Em sociedades injustas e desiguais, vários são os motivos que leva o indivíduo a transgredir a lei – como resposta ao desamparo, quando o cidadão não vê seus direitos básicos assegurados, como objeto de punição legítima ao crime, ou de forma perversa, sobretudo pela elite. Mais que exigir punição aos que transgridem a lei, devemos protestar e exigir um código de ética. Ética, primeiro, se aprende em casa.

O Brasil da contradição, arcaico, racista e moderno, reflete na cabeça dos jogadores. Muitos são negros, oriundos de classe pobre e escolaridade precária. De repente, de garotos de periferia transformam-se em ídolos e se descontrolam meio a tanto poder, dinheiro e mulheres. É o país da corrupção e da contravenção, da desigualdade e do descrédito em que crueldade e violência se confundem com virtuosismo. O país dos salários baixos é o território que a elite do futebol pisa ao buscar parte de seus craques. Violência expressa revolta. Metaforiza o sentimento de abandono que o Brasil exerce em seu povo.

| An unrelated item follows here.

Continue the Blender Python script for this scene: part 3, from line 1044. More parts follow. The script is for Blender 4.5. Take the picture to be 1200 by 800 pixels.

Um povo que clama por atenção dos políticos despóticos - coronéis, empresários, gente que não conhece sua gente, nada sabe de pobre e vida miserável. Vida tramada na tristeza de todo dia. De nada resolve querer tampar o sol com a peneira. Modernizamos, mas continuamos atrasados, velhos na concepção de nação. Retrógrados no olhar sobre as mulheres - macheza e ignorância. Esporte e educação, uma dupla que rende bons frutos.